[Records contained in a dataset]
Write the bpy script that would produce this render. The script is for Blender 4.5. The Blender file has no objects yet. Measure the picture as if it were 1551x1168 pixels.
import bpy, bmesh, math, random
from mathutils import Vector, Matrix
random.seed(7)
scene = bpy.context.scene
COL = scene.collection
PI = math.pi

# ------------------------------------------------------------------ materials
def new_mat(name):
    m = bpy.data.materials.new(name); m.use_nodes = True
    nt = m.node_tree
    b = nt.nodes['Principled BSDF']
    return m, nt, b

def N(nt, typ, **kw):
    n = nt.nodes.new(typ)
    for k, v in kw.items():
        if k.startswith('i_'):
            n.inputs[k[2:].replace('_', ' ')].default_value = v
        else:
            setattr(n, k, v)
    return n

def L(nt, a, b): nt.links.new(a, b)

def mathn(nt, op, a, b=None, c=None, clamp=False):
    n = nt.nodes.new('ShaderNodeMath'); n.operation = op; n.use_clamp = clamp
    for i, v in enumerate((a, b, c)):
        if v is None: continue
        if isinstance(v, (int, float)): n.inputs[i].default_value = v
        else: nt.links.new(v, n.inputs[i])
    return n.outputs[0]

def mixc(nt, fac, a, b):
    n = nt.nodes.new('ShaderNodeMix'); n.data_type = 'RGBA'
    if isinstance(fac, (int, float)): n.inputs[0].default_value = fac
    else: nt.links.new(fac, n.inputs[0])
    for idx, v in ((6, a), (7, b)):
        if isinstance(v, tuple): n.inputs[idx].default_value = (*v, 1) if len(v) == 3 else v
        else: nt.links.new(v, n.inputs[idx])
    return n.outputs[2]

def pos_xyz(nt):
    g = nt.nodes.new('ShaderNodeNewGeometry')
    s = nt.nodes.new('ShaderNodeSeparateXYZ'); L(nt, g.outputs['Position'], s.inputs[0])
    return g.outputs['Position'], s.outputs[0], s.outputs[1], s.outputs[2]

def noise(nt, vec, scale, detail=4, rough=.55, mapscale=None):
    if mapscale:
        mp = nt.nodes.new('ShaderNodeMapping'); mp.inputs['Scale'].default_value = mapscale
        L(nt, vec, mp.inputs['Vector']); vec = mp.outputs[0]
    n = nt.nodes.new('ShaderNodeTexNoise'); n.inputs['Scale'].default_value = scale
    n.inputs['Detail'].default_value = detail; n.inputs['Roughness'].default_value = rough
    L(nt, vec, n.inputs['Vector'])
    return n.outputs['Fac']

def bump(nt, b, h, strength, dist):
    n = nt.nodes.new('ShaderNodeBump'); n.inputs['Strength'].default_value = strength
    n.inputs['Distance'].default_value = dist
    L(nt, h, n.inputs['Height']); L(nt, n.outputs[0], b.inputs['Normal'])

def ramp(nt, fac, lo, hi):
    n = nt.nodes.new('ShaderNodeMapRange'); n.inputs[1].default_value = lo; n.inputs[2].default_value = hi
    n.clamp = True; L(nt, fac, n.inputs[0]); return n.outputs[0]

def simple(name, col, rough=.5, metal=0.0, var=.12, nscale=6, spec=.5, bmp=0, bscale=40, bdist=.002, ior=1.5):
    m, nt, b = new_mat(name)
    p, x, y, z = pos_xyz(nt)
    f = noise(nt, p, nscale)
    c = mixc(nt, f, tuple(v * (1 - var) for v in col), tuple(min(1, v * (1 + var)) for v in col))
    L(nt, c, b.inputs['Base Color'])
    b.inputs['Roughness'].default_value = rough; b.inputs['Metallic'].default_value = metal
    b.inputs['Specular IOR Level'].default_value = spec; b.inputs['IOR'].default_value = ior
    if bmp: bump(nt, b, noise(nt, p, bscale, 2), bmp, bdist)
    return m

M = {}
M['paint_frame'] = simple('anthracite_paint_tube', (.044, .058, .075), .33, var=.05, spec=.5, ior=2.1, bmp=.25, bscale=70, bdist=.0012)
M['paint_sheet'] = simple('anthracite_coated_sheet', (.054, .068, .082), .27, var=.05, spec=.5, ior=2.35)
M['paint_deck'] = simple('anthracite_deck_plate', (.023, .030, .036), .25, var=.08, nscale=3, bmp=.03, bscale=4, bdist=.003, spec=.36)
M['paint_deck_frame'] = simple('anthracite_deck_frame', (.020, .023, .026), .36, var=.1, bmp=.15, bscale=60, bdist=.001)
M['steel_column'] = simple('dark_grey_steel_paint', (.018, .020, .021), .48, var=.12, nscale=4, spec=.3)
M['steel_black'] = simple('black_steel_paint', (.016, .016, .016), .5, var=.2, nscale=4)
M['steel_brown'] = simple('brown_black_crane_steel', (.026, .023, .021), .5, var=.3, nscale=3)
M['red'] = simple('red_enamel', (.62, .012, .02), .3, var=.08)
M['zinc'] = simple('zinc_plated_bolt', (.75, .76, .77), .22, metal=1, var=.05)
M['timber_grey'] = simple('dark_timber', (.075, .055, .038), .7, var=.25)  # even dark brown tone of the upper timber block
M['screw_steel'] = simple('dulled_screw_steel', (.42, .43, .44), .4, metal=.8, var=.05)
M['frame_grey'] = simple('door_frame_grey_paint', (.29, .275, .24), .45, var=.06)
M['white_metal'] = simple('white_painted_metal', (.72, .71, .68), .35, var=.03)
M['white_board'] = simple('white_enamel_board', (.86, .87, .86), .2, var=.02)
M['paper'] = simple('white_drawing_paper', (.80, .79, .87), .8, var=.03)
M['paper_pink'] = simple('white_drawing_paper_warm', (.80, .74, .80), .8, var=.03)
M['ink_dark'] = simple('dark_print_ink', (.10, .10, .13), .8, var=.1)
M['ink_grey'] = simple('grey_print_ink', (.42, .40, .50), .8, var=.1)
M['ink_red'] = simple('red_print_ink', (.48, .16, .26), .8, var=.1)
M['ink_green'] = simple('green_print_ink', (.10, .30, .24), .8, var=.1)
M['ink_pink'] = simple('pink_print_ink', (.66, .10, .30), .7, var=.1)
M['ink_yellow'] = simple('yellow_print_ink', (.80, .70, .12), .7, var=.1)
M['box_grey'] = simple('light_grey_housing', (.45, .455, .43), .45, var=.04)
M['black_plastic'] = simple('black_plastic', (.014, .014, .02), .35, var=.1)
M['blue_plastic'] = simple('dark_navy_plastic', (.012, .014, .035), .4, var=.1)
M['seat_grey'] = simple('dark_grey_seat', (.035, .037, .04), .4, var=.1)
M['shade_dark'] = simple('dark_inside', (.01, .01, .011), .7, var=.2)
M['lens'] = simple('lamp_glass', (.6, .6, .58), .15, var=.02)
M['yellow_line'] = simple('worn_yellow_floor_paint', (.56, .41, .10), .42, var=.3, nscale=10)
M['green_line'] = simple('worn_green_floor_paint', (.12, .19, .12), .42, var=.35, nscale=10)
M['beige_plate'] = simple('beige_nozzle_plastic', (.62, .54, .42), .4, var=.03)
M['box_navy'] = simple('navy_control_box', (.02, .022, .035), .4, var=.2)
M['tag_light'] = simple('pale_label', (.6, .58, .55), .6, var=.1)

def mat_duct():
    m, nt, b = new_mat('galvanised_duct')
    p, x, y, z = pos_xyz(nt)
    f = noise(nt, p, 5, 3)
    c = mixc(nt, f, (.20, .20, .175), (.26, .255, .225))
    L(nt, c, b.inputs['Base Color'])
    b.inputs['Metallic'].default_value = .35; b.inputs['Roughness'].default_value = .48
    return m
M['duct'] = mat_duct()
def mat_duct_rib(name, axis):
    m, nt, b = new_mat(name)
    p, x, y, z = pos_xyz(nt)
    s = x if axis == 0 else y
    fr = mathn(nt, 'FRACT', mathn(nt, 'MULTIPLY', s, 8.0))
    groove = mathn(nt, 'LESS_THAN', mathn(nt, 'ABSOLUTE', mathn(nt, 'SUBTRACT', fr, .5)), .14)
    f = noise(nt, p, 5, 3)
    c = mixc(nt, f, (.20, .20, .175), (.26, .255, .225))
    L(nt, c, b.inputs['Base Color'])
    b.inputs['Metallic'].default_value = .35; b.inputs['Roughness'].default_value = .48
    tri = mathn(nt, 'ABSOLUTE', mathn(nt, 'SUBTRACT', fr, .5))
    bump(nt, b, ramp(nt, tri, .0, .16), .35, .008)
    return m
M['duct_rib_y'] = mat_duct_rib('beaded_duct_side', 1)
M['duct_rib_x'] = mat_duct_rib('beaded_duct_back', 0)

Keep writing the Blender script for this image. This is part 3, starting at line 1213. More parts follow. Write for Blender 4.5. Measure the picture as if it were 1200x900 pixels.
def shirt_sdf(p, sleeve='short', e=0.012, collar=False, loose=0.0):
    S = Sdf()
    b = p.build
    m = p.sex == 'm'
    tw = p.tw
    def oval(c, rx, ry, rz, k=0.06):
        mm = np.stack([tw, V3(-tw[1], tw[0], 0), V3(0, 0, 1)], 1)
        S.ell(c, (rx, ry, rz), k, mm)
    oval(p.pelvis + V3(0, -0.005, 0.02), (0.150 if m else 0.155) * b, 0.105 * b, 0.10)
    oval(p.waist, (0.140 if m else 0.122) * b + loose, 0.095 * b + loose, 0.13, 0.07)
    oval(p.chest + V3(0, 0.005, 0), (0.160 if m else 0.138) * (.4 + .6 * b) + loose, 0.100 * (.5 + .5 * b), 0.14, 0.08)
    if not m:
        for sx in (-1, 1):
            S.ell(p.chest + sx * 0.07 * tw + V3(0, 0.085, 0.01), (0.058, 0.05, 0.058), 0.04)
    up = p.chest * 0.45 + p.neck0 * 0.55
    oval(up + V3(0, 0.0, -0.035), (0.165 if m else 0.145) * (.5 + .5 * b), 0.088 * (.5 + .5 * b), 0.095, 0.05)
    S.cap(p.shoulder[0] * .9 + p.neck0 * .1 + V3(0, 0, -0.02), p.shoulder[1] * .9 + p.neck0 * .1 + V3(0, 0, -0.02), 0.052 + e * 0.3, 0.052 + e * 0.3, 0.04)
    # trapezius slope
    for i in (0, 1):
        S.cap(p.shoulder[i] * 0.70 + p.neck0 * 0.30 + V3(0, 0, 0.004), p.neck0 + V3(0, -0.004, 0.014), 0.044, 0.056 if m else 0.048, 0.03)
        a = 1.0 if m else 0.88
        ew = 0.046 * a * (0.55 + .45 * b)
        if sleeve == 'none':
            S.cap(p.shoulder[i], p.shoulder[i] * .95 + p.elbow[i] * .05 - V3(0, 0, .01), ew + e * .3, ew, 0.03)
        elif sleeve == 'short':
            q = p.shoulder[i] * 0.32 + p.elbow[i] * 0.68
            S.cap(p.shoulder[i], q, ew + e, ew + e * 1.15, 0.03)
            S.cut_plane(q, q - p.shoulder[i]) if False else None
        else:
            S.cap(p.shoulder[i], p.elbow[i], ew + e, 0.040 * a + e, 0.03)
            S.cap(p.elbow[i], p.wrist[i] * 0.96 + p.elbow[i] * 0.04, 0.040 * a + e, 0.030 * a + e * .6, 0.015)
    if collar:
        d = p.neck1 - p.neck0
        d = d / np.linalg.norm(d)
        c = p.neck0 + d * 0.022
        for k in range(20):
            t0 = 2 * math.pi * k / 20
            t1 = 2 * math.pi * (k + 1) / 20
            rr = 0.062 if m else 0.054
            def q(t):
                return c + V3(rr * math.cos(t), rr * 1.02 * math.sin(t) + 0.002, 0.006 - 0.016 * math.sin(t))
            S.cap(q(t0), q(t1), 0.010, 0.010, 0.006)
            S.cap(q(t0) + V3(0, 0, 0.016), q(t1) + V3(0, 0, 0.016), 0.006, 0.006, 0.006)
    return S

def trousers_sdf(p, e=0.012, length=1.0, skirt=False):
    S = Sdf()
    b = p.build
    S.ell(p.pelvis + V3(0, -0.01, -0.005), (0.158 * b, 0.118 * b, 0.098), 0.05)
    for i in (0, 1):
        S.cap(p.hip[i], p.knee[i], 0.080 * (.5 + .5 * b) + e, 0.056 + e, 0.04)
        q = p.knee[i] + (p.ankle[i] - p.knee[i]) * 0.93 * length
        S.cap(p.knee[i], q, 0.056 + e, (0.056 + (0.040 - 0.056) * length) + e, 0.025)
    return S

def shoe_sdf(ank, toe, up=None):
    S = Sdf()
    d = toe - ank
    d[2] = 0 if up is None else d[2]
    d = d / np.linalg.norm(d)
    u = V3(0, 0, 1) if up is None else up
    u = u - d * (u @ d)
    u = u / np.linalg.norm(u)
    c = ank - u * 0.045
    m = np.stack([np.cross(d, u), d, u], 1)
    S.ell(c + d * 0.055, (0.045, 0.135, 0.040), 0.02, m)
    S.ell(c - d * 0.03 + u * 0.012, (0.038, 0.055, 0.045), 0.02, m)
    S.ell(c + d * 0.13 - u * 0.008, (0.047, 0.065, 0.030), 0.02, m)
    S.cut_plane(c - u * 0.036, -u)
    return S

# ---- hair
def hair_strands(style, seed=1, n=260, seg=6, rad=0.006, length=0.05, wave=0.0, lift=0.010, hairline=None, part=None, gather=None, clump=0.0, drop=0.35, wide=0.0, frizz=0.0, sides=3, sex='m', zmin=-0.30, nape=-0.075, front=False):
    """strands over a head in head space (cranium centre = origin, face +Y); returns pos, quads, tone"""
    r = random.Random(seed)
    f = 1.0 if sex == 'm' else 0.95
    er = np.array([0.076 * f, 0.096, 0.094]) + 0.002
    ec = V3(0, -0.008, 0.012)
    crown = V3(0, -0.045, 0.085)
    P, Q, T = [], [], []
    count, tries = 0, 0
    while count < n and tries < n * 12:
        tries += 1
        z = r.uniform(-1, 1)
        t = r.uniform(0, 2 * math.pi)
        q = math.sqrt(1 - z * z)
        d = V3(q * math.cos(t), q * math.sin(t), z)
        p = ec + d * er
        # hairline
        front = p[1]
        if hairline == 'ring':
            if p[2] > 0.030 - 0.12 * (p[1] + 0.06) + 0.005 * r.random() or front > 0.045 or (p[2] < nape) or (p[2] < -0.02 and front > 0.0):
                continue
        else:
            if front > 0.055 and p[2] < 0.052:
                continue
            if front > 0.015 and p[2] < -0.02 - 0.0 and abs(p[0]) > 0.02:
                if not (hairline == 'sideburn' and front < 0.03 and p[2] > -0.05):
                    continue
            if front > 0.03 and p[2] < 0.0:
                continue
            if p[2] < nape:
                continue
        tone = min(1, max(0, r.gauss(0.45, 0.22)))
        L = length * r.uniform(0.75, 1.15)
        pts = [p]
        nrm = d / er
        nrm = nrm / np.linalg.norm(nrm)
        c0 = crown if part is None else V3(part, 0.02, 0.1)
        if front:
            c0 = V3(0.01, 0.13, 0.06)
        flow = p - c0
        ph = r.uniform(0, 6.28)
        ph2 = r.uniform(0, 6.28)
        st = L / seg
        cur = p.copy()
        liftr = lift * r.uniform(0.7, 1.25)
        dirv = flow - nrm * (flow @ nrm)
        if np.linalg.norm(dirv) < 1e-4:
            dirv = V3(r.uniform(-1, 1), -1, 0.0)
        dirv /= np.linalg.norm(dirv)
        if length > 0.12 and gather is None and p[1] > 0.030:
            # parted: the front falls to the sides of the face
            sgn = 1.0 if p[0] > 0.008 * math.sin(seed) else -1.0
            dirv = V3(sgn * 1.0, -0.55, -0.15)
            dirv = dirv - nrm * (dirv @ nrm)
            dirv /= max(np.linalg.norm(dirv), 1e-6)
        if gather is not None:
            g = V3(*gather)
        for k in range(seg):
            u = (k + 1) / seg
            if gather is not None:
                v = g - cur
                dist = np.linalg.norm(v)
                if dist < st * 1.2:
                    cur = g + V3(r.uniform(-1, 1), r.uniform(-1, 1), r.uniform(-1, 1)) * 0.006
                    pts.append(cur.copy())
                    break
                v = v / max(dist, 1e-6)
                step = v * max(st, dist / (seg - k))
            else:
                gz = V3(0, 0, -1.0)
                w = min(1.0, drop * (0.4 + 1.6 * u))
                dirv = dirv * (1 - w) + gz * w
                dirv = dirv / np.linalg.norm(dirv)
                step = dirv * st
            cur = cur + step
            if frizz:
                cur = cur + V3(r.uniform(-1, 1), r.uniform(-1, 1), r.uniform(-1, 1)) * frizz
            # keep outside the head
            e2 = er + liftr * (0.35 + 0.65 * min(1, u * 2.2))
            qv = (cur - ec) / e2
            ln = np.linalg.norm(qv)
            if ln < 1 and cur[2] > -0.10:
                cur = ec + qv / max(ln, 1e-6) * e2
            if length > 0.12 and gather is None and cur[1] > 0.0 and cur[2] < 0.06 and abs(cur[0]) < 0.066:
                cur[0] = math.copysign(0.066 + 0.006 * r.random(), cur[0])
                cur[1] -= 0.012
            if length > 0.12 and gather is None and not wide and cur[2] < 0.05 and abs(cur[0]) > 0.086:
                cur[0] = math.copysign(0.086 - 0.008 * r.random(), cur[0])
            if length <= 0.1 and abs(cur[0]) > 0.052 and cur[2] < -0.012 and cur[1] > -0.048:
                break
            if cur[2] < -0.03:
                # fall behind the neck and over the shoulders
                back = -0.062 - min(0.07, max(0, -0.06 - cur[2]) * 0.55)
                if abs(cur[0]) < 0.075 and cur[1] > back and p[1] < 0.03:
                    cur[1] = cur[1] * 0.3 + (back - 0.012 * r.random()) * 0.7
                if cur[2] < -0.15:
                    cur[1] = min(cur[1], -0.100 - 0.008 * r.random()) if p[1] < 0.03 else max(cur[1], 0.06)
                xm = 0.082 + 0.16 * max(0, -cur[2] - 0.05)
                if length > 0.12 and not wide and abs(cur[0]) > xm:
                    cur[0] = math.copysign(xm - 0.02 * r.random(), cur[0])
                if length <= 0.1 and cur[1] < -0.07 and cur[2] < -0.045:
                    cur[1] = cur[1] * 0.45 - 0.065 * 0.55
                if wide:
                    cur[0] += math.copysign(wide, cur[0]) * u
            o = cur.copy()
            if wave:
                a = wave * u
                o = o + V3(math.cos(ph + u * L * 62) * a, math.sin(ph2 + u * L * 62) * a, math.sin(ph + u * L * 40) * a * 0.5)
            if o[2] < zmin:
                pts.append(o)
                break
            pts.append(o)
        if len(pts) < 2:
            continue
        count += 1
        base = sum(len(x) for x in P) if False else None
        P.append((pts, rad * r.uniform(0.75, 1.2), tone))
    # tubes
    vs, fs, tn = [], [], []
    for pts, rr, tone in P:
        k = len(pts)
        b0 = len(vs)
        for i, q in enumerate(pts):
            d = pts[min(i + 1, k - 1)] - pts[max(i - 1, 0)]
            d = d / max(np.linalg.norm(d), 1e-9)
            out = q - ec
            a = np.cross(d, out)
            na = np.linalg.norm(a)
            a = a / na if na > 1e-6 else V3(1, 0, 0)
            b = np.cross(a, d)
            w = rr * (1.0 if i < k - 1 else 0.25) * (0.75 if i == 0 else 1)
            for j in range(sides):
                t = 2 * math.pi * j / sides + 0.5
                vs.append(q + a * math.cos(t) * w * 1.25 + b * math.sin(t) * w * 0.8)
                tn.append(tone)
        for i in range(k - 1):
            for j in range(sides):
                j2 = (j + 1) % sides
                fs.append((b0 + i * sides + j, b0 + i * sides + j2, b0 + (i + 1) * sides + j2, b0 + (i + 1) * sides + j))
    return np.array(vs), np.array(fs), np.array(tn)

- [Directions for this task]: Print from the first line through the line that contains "PI = math.pi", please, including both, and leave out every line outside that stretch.

- [Correct result]:
Write the bpy script that would produce this render. The script is for Blender 4.5. The Blender file has no objects yet. Measure the picture as if it were 1551x1168 pixels.
import bpy, bmesh, math, random
from mathutils import Vector, Matrix
random.seed(7)
scene = bpy.context.scene
COL = scene.collection
PI = math.pi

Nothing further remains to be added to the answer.